Lord Richards held this was a crucial distinction: in family proceedings there is in substance no costs regime to undermine, whereas 1975 Act proceedings are fully subject to the CPR costs regime. Moreover, CFAs with success fees are prohibited in family proceedings altogether, making the analogy inapt.
Part 36 Difficulties
The Court also noted that including success fees in the substantive award creates serious practical difficulties with the Part 36 settlement regime, which is central to the efficient resolution of civil litigation. Part 36 offers are not disclosed to the trial judge until the case has been decided, making it virtually impossible to properly assess and account for a success fee element in the substantive award without risk of injustice to one side or the other.
Practical Significance
This decision clarifies that in all civil proceedings subject to the CPR costs regime, success fees under conditional fee agreements cannot be recovered from the opposing party either through a costs order or through the substantive relief. The principle applies equally to base costs: they must be dealt with under the costs regime and cannot be included in a substantive award under the 1975 Act.
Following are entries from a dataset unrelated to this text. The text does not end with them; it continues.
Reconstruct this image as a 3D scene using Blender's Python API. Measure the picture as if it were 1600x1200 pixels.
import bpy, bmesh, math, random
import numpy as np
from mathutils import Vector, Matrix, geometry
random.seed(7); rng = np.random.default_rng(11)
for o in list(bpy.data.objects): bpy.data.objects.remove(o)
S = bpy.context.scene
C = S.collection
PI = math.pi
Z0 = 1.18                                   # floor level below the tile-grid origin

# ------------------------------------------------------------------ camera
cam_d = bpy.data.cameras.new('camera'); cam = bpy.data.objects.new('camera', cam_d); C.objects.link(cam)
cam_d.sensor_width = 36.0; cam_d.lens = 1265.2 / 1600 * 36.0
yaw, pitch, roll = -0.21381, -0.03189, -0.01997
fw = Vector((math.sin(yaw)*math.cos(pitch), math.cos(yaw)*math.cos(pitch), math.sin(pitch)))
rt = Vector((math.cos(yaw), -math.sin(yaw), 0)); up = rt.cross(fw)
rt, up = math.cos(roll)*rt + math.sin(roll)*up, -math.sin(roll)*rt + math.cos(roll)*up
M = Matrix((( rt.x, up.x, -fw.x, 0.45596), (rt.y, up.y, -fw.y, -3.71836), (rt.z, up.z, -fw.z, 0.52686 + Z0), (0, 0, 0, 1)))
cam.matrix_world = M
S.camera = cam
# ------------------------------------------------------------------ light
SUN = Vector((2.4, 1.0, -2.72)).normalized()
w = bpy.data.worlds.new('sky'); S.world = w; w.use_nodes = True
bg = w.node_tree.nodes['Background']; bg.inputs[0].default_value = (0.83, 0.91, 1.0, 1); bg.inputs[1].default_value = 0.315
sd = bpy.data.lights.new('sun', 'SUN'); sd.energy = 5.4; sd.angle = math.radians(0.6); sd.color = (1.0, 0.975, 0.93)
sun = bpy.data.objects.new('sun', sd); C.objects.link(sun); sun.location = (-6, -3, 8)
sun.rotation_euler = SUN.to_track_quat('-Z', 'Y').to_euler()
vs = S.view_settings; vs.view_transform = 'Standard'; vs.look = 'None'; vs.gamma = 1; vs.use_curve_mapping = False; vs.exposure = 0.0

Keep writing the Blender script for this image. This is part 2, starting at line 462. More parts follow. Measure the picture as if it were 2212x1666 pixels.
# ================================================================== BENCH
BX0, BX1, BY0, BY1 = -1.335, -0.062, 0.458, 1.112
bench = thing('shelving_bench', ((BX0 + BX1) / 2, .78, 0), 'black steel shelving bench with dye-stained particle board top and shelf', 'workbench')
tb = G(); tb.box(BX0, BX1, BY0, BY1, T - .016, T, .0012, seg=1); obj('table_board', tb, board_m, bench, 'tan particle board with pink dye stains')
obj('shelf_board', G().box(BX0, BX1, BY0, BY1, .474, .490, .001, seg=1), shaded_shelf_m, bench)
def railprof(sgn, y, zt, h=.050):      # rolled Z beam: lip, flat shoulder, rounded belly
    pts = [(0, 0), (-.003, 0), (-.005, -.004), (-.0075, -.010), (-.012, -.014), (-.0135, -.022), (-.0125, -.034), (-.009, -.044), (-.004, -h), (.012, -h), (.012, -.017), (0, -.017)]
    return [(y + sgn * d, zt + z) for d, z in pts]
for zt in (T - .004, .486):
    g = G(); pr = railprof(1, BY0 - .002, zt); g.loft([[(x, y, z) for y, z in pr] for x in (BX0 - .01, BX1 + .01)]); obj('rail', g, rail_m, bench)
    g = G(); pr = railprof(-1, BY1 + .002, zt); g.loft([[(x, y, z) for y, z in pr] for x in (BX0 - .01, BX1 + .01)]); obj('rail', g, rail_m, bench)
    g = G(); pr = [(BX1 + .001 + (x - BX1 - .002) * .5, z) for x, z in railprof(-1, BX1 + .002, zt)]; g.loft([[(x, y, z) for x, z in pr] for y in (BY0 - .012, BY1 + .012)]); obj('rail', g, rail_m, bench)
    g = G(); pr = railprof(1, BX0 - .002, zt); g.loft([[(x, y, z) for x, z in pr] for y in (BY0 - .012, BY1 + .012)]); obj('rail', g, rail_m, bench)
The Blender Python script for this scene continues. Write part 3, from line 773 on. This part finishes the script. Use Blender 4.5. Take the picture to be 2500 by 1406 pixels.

The decision reinforces the integrity of the statutory costs framework established by LASPO 2012 and preserves the policy objective that CFA-funded parties bear their own success fees, thereby maintaining an incentive to control litigation costs. It draws a clear boundary between civil proceedings under the CPR (including 1975 Act claims) and family financial remedy proceedings under the FPR, where different costs principles apply. The ruling has significant implications for claimants in 1975 Act proceedings who fund their litigation through CFAs, as they must bear the full cost of any success fee without the possibility of recovering it from the estate.
Verdict: The appeal was unanimously allowed. The Supreme Court excluded from the order made in favour of the daughter under the Inheritance (Provision for Family and Dependants) Act 1975 any sum for the success fee payable by her in respect of the proceedings.